== EXERCISE INSTRUCTIONS ==
Reproduce each line of the material exactly, minus any picture.

== INFORMATION SHOWN ==
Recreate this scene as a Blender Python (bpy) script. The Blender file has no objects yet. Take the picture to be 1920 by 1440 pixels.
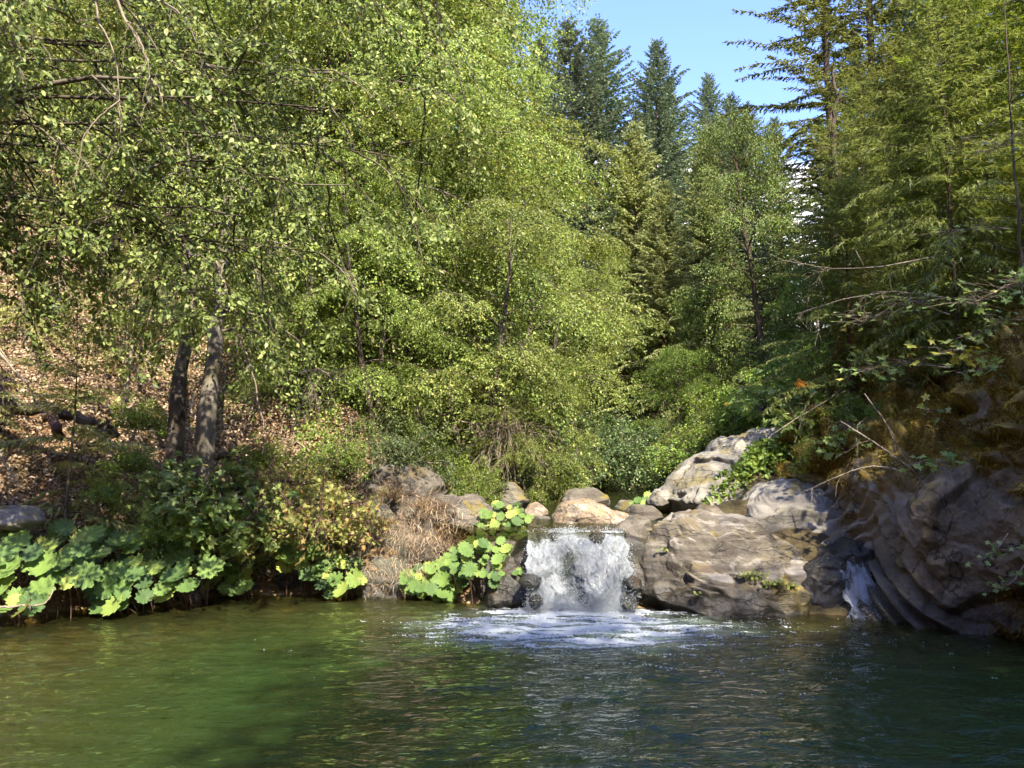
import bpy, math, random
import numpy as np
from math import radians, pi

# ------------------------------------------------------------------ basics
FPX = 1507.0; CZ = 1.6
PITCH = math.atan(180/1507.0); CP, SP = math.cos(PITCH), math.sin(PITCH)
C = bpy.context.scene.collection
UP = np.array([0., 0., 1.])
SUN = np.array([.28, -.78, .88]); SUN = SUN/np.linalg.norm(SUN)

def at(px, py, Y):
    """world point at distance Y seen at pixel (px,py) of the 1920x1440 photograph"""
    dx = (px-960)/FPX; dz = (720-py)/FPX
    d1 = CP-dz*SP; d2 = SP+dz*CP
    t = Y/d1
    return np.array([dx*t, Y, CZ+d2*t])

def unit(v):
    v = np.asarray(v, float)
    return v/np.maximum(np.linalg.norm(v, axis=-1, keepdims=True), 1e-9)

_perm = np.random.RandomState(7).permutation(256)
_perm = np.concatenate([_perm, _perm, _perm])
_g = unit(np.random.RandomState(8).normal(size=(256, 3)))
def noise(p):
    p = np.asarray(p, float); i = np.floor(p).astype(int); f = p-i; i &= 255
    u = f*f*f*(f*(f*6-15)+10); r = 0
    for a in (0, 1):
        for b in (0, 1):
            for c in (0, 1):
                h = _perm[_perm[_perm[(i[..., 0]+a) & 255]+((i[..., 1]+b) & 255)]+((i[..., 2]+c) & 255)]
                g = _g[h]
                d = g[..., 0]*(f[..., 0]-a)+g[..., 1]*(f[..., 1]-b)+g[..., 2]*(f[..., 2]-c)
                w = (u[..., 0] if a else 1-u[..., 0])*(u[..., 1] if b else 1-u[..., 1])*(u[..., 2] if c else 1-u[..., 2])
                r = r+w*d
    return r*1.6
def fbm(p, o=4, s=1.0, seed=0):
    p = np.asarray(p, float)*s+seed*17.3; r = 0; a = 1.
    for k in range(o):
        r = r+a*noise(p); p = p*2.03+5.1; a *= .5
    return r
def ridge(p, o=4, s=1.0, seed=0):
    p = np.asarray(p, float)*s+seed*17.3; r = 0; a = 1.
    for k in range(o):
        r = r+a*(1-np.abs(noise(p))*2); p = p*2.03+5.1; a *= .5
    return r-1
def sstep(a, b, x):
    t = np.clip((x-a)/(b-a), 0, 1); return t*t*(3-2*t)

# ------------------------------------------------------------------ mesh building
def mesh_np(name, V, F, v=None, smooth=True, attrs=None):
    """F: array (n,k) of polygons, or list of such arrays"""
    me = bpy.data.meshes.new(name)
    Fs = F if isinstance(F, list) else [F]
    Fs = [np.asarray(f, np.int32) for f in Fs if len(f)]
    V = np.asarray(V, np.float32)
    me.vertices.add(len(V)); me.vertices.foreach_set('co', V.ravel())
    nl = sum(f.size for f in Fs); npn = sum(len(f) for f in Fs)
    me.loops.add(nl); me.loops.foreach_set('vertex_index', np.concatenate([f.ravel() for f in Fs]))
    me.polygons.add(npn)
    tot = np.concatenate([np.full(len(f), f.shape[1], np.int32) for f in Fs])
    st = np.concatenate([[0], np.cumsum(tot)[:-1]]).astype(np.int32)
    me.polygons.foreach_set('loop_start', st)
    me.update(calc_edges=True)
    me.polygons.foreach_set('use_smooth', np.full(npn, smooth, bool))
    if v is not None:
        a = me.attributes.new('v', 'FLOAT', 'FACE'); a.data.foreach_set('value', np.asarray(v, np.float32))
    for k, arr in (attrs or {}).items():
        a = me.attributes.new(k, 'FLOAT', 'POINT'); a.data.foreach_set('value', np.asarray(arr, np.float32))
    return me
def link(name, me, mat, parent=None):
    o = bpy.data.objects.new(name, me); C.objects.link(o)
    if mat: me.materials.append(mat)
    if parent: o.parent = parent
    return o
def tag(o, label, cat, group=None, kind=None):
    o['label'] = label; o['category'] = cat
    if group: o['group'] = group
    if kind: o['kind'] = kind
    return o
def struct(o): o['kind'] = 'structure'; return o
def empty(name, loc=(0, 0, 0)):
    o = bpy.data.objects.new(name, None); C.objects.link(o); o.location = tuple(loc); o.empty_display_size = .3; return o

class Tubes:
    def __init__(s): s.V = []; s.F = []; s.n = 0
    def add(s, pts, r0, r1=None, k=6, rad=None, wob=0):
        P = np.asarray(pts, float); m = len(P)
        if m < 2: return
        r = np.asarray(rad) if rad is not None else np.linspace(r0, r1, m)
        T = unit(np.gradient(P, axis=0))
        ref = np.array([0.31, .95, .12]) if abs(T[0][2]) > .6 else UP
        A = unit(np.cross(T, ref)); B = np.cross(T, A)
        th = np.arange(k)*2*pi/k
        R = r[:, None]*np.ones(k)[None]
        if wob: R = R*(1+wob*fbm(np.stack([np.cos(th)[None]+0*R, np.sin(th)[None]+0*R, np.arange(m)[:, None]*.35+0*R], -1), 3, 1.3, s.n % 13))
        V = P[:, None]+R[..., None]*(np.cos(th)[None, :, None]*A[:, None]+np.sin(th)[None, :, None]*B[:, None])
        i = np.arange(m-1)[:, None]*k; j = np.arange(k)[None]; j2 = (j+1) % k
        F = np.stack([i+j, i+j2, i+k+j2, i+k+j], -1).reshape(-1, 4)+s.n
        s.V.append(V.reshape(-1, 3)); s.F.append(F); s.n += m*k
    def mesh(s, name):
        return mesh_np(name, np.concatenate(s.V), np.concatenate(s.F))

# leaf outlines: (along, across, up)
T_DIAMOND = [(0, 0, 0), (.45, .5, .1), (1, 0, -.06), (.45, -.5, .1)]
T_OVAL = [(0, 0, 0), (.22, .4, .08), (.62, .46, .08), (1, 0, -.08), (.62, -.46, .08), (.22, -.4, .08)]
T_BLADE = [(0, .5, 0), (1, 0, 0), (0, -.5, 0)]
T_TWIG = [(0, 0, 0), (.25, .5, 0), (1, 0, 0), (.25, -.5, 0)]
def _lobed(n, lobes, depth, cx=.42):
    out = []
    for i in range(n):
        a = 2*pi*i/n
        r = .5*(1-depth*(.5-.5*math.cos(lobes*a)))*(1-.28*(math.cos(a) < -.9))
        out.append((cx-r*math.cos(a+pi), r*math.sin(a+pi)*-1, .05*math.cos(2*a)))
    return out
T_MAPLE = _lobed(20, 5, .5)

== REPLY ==
Recreate this scene as a Blender Python (bpy) script. The Blender file has no objects yet. Take the picture to be 1920 by 1440 pixels.
import bpy, math, random
import numpy as np
from math import radians, pi

# ------------------------------------------------------------------ basics
FPX = 1507.0; CZ = 1.6
PITCH = math.atan(180/1507.0); CP, SP = math.cos(PITCH), math.sin(PITCH)
C = bpy.context.scene.collection
UP = np.array([0., 0., 1.])
SUN = np.array([.28, -.78, .88]); SUN = SUN/np.linalg.norm(SUN)

def at(px, py, Y):
    """world point at distance Y seen at pixel (px,py) of the 1920x1440 photograph"""
    dx = (px-960)/FPX; dz = (720-py)/FPX
    d1 = CP-dz*SP; d2 = SP+dz*CP
    t = Y/d1
    return np.array([dx*t, Y, CZ+d2*t])

def unit(v):
    v = np.asarray(v, float)
    return v/np.maximum(np.linalg.norm(v, axis=-1, keepdims=True), 1e-9)

_perm = np.random.RandomState(7).permutation(256)
_perm = np.concatenate([_perm, _perm, _perm])
_g = unit(np.random.RandomState(8).normal(size=(256, 3)))
def noise(p):
    p = np.asarray(p, float); i = np.floor(p).astype(int); f = p-i; i &= 255
    u = f*f*f*(f*(f*6-15)+10); r = 0
    for a in (0, 1):
        for b in (0, 1):
            for c in (0, 1):
                h = _perm[_perm[_perm[(i[..., 0]+a) & 255]+((i[..., 1]+b) & 255)]+((i[..., 2]+c) & 255)]
                g = _g[h]
                d = g[..., 0]*(f[..., 0]-a)+g[..., 1]*(f[..., 1]-b)+g[..., 2]*(f[..., 2]-c)
                w = (u[..., 0] if a else 1-u[..., 0])*(u[..., 1] if b else 1-u[..., 1])*(u[..., 2] if c else 1-u[..., 2])
                r = r+w*d
    return r*1.6
def fbm(p, o=4, s=1.0, seed=0):
    p = np.asarray(p, float)*s+seed*17.3; r = 0; a = 1.
    for k in range(o):
        r = r+a*noise(p); p = p*2.03+5.1; a *= .5
    return r
def ridge(p, o=4, s=1.0, seed=0):
    p = np.asarray(p, float)*s+seed*17.3; r = 0; a = 1.
    for k in range(o):
        r = r+a*(1-np.abs(noise(p))*2); p = p*2.03+5.1; a *= .5
    return r-1
def sstep(a, b, x):
    t = np.clip((x-a)/(b-a), 0, 1); return t*t*(3-2*t)

# ------------------------------------------------------------------ mesh building
def mesh_np(name, V, F, v=None, smooth=True, attrs=None):
    """F: array (n,k) of polygons, or list of such arrays"""
    me = bpy.data.meshes.new(name)
    Fs = F if isinstance(F, list) else [F]
    Fs = [np.asarray(f, np.int32) for f in Fs if len(f)]
    V = np.asarray(V, np.float32)
    me.vertices.add(len(V)); me.vertices.foreach_set('co', V.ravel())
    nl = sum(f.size for f in Fs); npn = sum(len(f) for f in Fs)
    me.loops.add(nl); me.loops.foreach_set('vertex_index', np.concatenate([f.ravel() for f in Fs]))
    me.polygons.add(npn)
    tot = np.concatenate([np.full(len(f), f.shape[1], np.int32) for f in Fs])
    st = np.concatenate([[0], np.cumsum(tot)[:-1]]).astype(np.int32)
    me.polygons.foreach_set('loop_start', st)
    me.update(calc_edges=True)
    me.polygons.foreach_set('use_smooth', np.full(npn, smooth, bool))
    if v is not None:
        a = me.attributes.new('v', 'FLOAT', 'FACE'); a.data.foreach_set('value', np.asarray(v, np.float32))
    for k, arr in (attrs or {}).items():
        a = me.attributes.new(k, 'FLOAT', 'POINT'); a.data.foreach_set('value', np.asarray(arr, np.float32))
    return me
def link(name, me, mat, parent=None):
    o = bpy.data.objects.new(name, me); C.objects.link(o)
    if mat: me.materials.append(mat)
    if parent: o.parent = parent
    return o
def tag(o, label, cat, group=None, kind=None):
    o['label'] = label; o['category'] = cat
    if group: o['group'] = group
    if kind: o['kind'] = kind
    return o
def struct(o): o['kind'] = 'structure'; return o
def empty(name, loc=(0, 0, 0)):
    o = bpy.data.objects.new(name, None); C.objects.link(o); o.location = tuple(loc); o.empty_display_size = .3; return o

class Tubes:
    def __init__(s): s.V = []; s.F = []; s.n = 0
    def add(s, pts, r0, r1=None, k=6, rad=None, wob=0):
        P = np.asarray(pts, float); m = len(P)
        if m < 2: return
        r = np.asarray(rad) if rad is not None else np.linspace(r0, r1, m)
        T = unit(np.gradient(P, axis=0))
        ref = np.array([0.31, .95, .12]) if abs(T[0][2]) > .6 else UP
        A = unit(np.cross(T, ref)); B = np.cross(T, A)
        th = np.arange(k)*2*pi/k
        R = r[:, None]*np.ones(k)[None]
        if wob: R = R*(1+wob*fbm(np.stack([np.cos(th)[None]+0*R, np.sin(th)[None]+0*R, np.arange(m)[:, None]*.35+0*R], -1), 3, 1.3, s.n % 13))
        V = P[:, None]+R[..., None]*(np.cos(th)[None, :, None]*A[:, None]+np.sin(th)[None, :, None]*B[:, None])
        i = np.arange(m-1)[:, None]*k; j = np.arange(k)[None]; j2 = (j+1) % k
        F = np.stack([i+j, i+j2, i+k+j2, i+k+j], -1).reshape(-1, 4)+s.n
        s.V.append(V.reshape(-1, 3)); s.F.append(F); s.n += m*k
    def mesh(s, name):
        return mesh_np(name, np.concatenate(s.V), np.concatenate(s.F))

# leaf outlines: (along, across, up)
T_DIAMOND = [(0, 0, 0), (.45, .5, .1), (1, 0, -.06), (.45, -.5, .1)]
T_OVAL = [(0, 0, 0), (.22, .4, .08), (.62, .46, .08), (1, 0, -.08), (.62, -.46, .08), (.22, -.4, .08)]
T_BLADE = [(0, .5, 0), (1, 0, 0), (0, -.5, 0)]
T_TWIG = [(0, 0, 0), (.25, .5, 0), (1, 0, 0), (.25, -.5, 0)]
def _lobed(n, lobes, depth, cx=.42):
    out = []
    for i in range(n):
        a = 2*pi*i/n
        r = .5*(1-depth*(.5-.5*math.cos(lobes*a)))*(1-.28*(math.cos(a) < -.9))
        out.append((cx-r*math.cos(a+pi), r*math.sin(a+pi)*-1, .05*math.cos(2*a)))
    return out
T_MAPLE = _lobed(20, 5, .5)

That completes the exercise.